3. Analytics you can actually use
If your analytics is just page views, it won’t help.
Add tracking for:
- where users drop out of onboarding
- where they abandon checkout or booking
- the top actions before uninstall (if you can infer it)
You want to know what broke, not just that “engagement is down.”
Week 3: Ship Small Improvements (The Kind Users Notice)
Week three is where you earn trust. Not with big features. With fixes that remove friction.
What to ship in week three
- clearer error messages (especially login and payment errors)
- faster loading on your top screens
- fewer steps to complete the core action
- better empty states (so the app doesn’t feel broken)
Real-life example: “Your payment didn’t go through” is useless. “Payment failed. Try a different card or check your connection” is a support ticket you never receive.

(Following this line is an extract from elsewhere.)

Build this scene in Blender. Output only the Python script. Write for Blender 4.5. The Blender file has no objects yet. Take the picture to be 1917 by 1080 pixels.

Release discipline that prevents regression
- keep changes small
- test the top 3 flows every release
- stage rollouts if possible
Small releases are safer and easier to debug.
Week 4: Turn the Month Into a Repeatable System
By week four, you should be out of panic mode. Now you build a maintenance rhythm.
1. Define your steady-state cadence
Most apps need:
- a weekly bug-fix release (or every two weeks)
- a monthly “small improvements” release
- a quarterly “bigger changes” cycle
The exact cadence depends on your user base, but the point is consistency.
2. Decide what you’ll stop doing
This is the hard part.
If you try to fix everything, you’ll ship nothing.
A practical rule: pick the top 2–3 user pain points and focus there. Everything else gets parked unless it’s a P0.
3. Clean up the launch leftovers
The first month creates mess:
- temporary logging
- rushed hotfixes
- duplicate code paths
- quick patches that need proper refactoring
Schedule cleanup. Otherwise those “temporary” shortcuts become permanent.
If you don’t have internal bandwidth to set up this maintenance system, working with a mobile app development service that supports post-launch iteration can be the difference between stable momentum and constant firefighting.
The simple goal for the first 30 days
Don’t aim for “perfect.” Aim for predictable.
A predictable first month looks like this:
- crashes go down
- login and payments get boring
- support volume becomes manageable
- you ship fixes without fear
- you learn what users actually do (not what you hoped they’d do)
If you can get there, month two becomes real product work again. And that’s the whole point.